What kind of environmental impact will connected cars and autonomously driven vehicles have globally?

Rotondi: At the moment, connected and autonomous vehicles is an emerging space primarily affecting safety regulations and requirements. I’m not saying it won’t affect environmental — it likely will, particularly with regard to fuel economy and CO2 regulations. As vehicles get more autonomous and more connected, the thought is, driving gets more efficient and you see less congestion, and fewer emissions in an average drive. So, less traffic, in theory, means better miles per gallon.

Chromek: Yes, I agree. But as you said, Joanne, connected and autonomously driven cars are both an opportunity and a challenge for the car industry from an environmental perspective. When the carmaker decides how the vehicle behaves, it’s an opportunity, but also the expectation that vehicles are more fuel efficient and CO2 efficient.

What are some of the safety benefits associated with connected cars and autonomous vehicles (AVs)?

Rotondi: Both our manufacturer and supplier clients are definitely coming to us with questions regarding U.S. safety regulations that are primarily before the National Highway Traffic Safety Administration (NHTSA). Federally, NHTSA and the Department of Transportation (DOT) are leading on the autonomous vehicle front with regard to the safety aspect, and there’s a lot of speculation on where that’s going. They’ve initiated an autonomous driving rulemaking process.

How might the upcoming midterm review in the United States affect emissions standards?

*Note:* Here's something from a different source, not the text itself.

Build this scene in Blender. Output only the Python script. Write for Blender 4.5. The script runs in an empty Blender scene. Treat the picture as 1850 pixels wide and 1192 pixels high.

Rotondi: The midterm review (aka Mid-term Evaluation) is a process that requires the EPA and NHTSA to assess the fuel economy and GHG emissions standards for light duty vehicles for model years 2022 through 2025. Those standards are being reviewed right now. And that’s a long process. It’s statutorily required that the agencies have to review them by April 2018.The EPA just recently announced that it would withdraw the Obama-era determination for MY 2022-2025 GHG standards because it was based on outdated information. EPA and NHTSA will now work to produce a new rulemaking on the standards. So I think that, if anywhere, that’s where we’re going to see this interplay between environmental, emissions, and connectivity.